/---

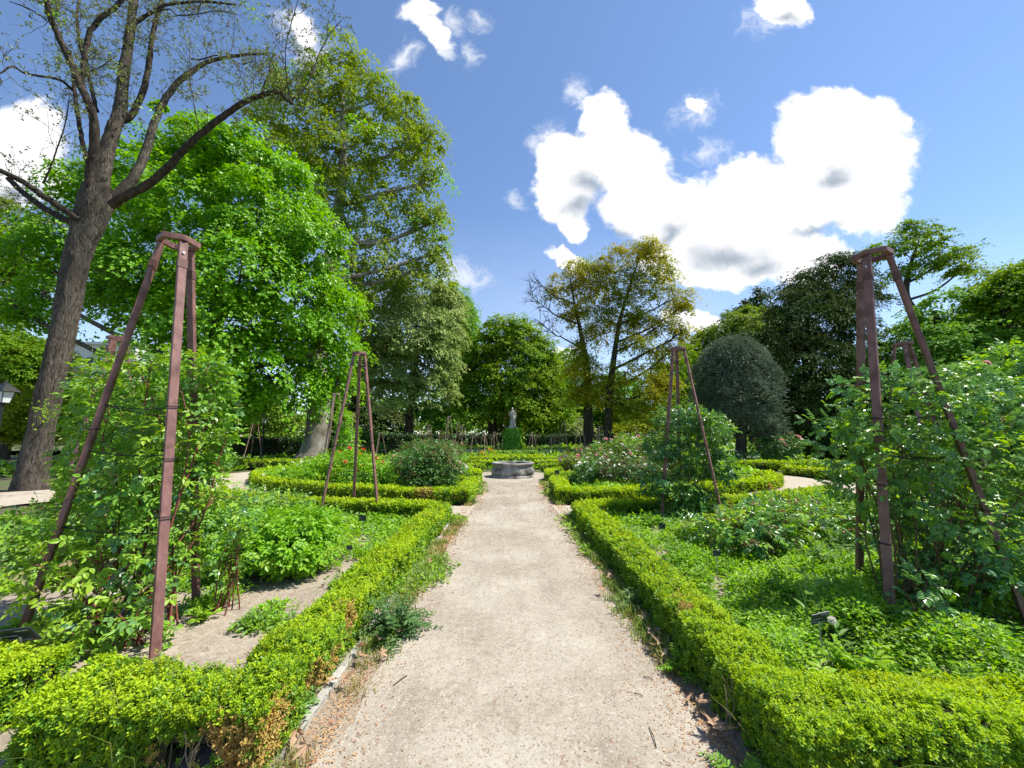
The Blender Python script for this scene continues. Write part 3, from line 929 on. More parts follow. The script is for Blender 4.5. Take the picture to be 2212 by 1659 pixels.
def toward(cx, cy, tx, ty):
    return math.atan2(ty - cy, tx - cx)


O1 = (-2.95, 3.17)
O2 = (3.42, 3.42)
ob1 = place_obelisk(*O1, toward(*O1, -2.44, 2.84), 'nearest left rose obelisk, its collar standing against the bright green tree')
ob2 = place_obelisk(*O2, toward(*O2, 2.88, 3.13), 'nearest right rose obelisk, its collar rising above the dark yew')
# black ties pinch the canes to the near legs


def ties(ob, leg_angles, fr):
    for k in range(3):
        a = k * 2 * math.pi / 3
        d = np.array([math.cos(a), math.sin(a), 0])
        A = d * .61; B = d * .118 + np.array([0, 0, OBH - .06])
        for q in fr[k]:
            c = A * (1 - q) + B * q
            s = np.array([-d[1], d[0], 0])
            loop = [c + s * x * .036 + d * y * .025 for x, y in ((-1, -1), (1, -1), (1, 1), (-1, 1), (-1, -1))]
            add_mesh('wire_tie', tube_parts([tube(np.array(loop), .005, 5)], 0), [M['wire']], ob)


ties(ob1, 0, [[.30, .43, .555], [.45, .3], [.5]])
ties(ob2, 0, [[.22, .36, .53], [.3, .5], [.4, .55]])


def rail(ob, k1, q1, k2, q2, sag=.02):
    p = []
    for k, q in ((k1, q1), (k2, q2)):
        a = k * 2 * math.pi / 3
        d = np.array([math.cos(a), math.sin(a), 0])
        p.append(d * .61 * (1 - q) + (d * .118 + np.array([0, 0, OBH])) * q)
    m = (p[0] + p[1]) / 2 - [0, 0, sag]
    add_mesh('tension_wire', tube_parts([tube(catmull([p[0], m, p[1]], 9), .004, 4)], 0), [M['wire']], ob)


for ob in (ob1, ob2):
    for q in (.26, .43, .54):
        rail(ob, 0, q, 1, q - .02); rail(ob, 1, q - .02, 2, q + .01); rail(ob, 2, q + .01, 0, q)

place_obelisk(-6.9, 6.5, 0.6, 'second left obelisk, half buried in the climbing rose behind the nearest one')
place_obelisk(7.25, 6.9, 2.0, 'second right obelisk, its collar showing between the legs of the nearest right one')
O3 = (-3.15, 7.72)
place_obelisk(*O3, R(228), 'bare obelisk in the near left bed before the curving hedge')
O4 = (3.25, 7.3)
ob4 = place_obelisk(*O4, toward(*O4, 3.75, 6.85), 'right obelisk wrapped in a dense green rose, before the olive tree')
far = [(726, 850, 15.3, .3, OBH, 'obelisk close behind the bare left one, a young climber on its side'),
       (763, 892, 26.5, .9, 3.2, 'obelisk seen between the legs of the bare left one'),
       (822, 934, 27.0, .2, 1.85, 'short obelisk at the right foot of the bare left one'),
       (552, 908, 24.6, .2, 2.6, 'dark obelisk in shade before the tall left hedge, beside the lantern'),
       (970, 899, 31.0, .52, 3.25, 'obelisk above the left rose bushes, tallest near the statue'),
       (990, 911, 35.2, .1, 2.95, 'obelisk with curved wires looped at its side'),
       (927, 917, 36.2, .8, 2.75, 'reddish obelisk under the pale lime tree'),
       (952, 929, 37.0, .3, 2.3, 'tiny obelisk tip over the terrace hedge, left'),
       (999, 918, 36.6, .6, 2.7, 'slim obelisk just right of the one with looped wires'),
       (1023, 940, 27.4, .2, 1.72, 'squat obelisk left of the pale one before the low wall'),
       (1046, 940, 25.2, .75, 1.72, 'pale lit obelisk standing alone left of the fountain'),
       (1068, 933, 29.5, .5, 2.0, 'obelisk immediately left of the ivy pedestal'),
       (1150, 933, 29.8, .5, 2.0, 'obelisk immediately right of the ivy pedestal'),
       (1192, 944, 31.0, .3, 1.62, 'squat obelisk before the low wall right of the pedestal'),
       (1218, 911, 31.5, .9, 2.9, 'obelisk above the pink roses, left of the dark twin trunks'),
       (1252, 902, 30.0, .4, 3.1, 'obelisk overlapping the left dark trunk of the golden tree'),
       (1268, 931, 36.4, .2, 2.2, 'small reddish obelisk at the foot of the dark trunk'),
       (1296, 920, 27.0, .1, 2.4, 'thin obelisk between the two trunks of the golden tree'),
       (1348, 933, 32.2, .7, 2.0, 'small obelisk right of the golden tree, left one of two'),
       (1374, 922, 30.5, .3, 2.4, 'taller obelisk right of the golden tree, before yellow shrubs'),
       (1667, 920, 20.5, 1.1, 2.35, 'obelisk among pink roses in front of the yew shade')]
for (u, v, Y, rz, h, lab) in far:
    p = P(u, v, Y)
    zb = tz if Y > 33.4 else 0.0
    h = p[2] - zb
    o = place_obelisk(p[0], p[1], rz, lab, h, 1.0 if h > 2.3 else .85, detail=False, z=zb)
    if 'looped wires' in lab:
        vf = []
        for k, r in ((0, .45), (1, .6)):
            a = np.linspace(0, math.pi, 14)
            vf.append(tube(np.c_[-.15 - r * .55 * np.sin(a), -.1 + .1 * k * np.sin(a), 3.0 - 1.5 * (1 - np.cos(a)) / 2 - .2 * k], .012, 4))
        add_mesh('looped_wire', tube_parts(vf, 0), [M['twig']], o)

# ------------------------------------------------------------------ roses and bushes


def lobe_pts(g, lobes, n, shell=.5, zmin=0.02):
    c = np.array([l[0] for l in lobes], float); r = np.array([np.broadcast_to(l[1], 3) for l in lobes], float)
    w = r.prod(1) ** (2 / 3); w = w / w.sum()
    k = g.choice(len(c), n, p=w)
    d = rand_dirs(g, n)
    q = shell + (1 - shell) * g.random(n) ** .5
    p = c[k] + d * r[k] * q[:, None]
    ok = p[:, 2] > zmin
    return p[ok], d[ok]


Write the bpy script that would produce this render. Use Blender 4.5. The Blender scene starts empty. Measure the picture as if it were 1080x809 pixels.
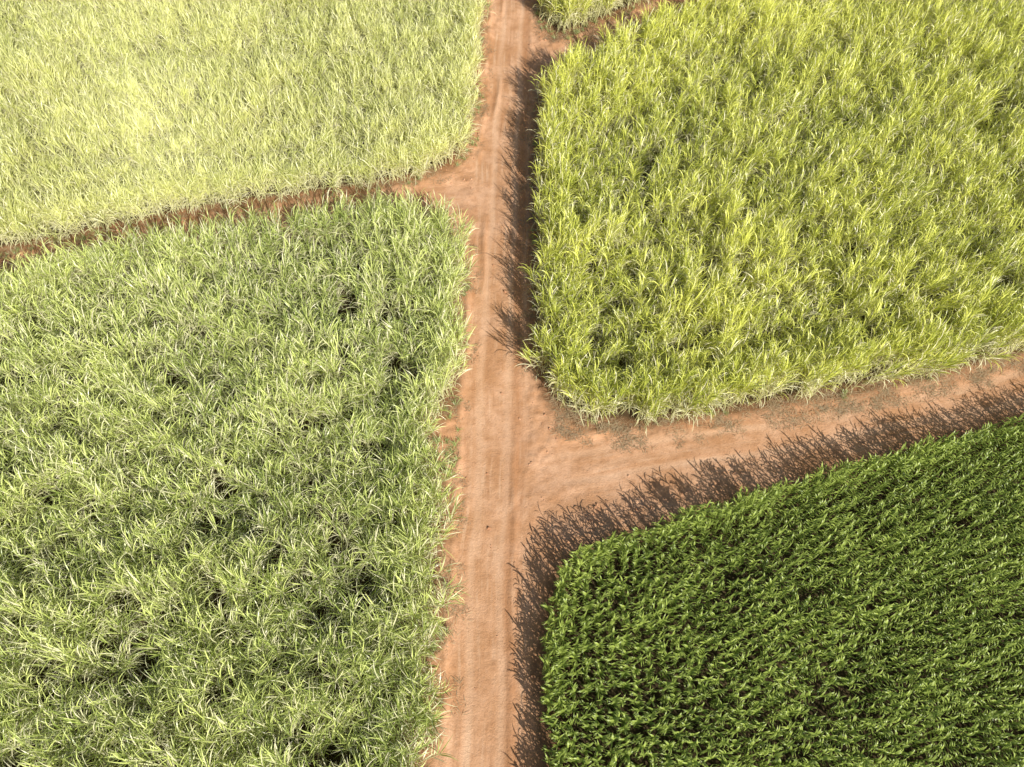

\---

§ **WHAT YOU WILL DO**
Return all lines containing "else".

§ **TASK RESPONSE**
    zb = tz if Y > 33.4 else 0.0
    o = place_obelisk(p[0], p[1], rz, lab, h, 1.0 if h > 2.3 else .85, detail=False, z=zb)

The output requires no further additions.